Now the company’s augers, hay equipment and other smaller items will bear the name Farm King, which the company said was needed to give a unified identity to the products.
“The farmers at the trade shows in the United States, when they saw a Buhler auger, 50 percent of the time they called it a Farm King anyway,” said Buhler Industries marketing manager Adam Reid.
“Here, (the Buhler name) is fairly well known, but when you get down into the U.S., even two to three hours past Fargo where we have a plant, nobody really knows what the Buhler name means.”
The name also created problems for Buhler Industries because it seemed foreign to some American farmers.
“There was some perception when you got down even into Iowa that Buhler was a German company importing machinery from Europe,” Reid said.

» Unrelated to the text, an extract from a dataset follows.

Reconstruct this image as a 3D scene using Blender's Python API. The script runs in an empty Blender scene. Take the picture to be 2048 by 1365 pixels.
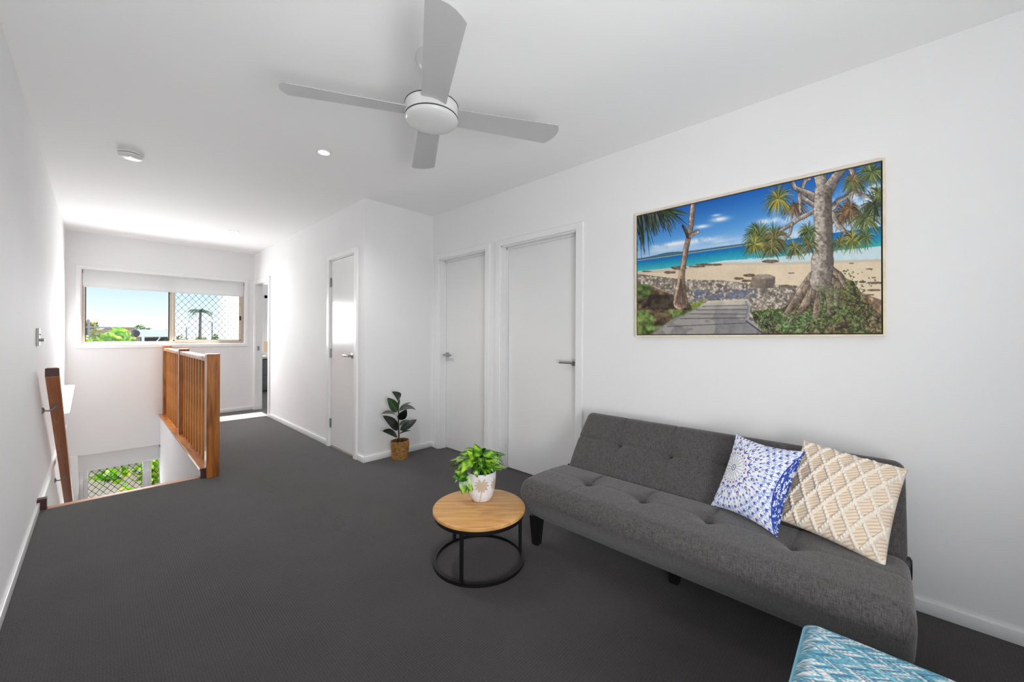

“We had to make sure we were seen as a North American company.”
The silent “H” was also a problem.
“Down in Louisville, Kentucky, some people were not sure how to pronounce it,” Reid said.
“That’s a bit of a barrier to success when you’re trying to show a guy what we consider to be one of the best augers in the business and he’s thinking about how to say the name.”
Bringing back the Versatile name revived memories for farmers across North America and was reported on in a number of American farm newspapers. The company hopes the Farm King name’s promotion will have the same impact.
Buhler is on the board of directors of Buhler Industries, which is controlled by Russia’s Combine Factory Rostselmash, and didn’t object to the return of the Versatile name in 2008.
Reid thinks he’ll be OK with this change, too.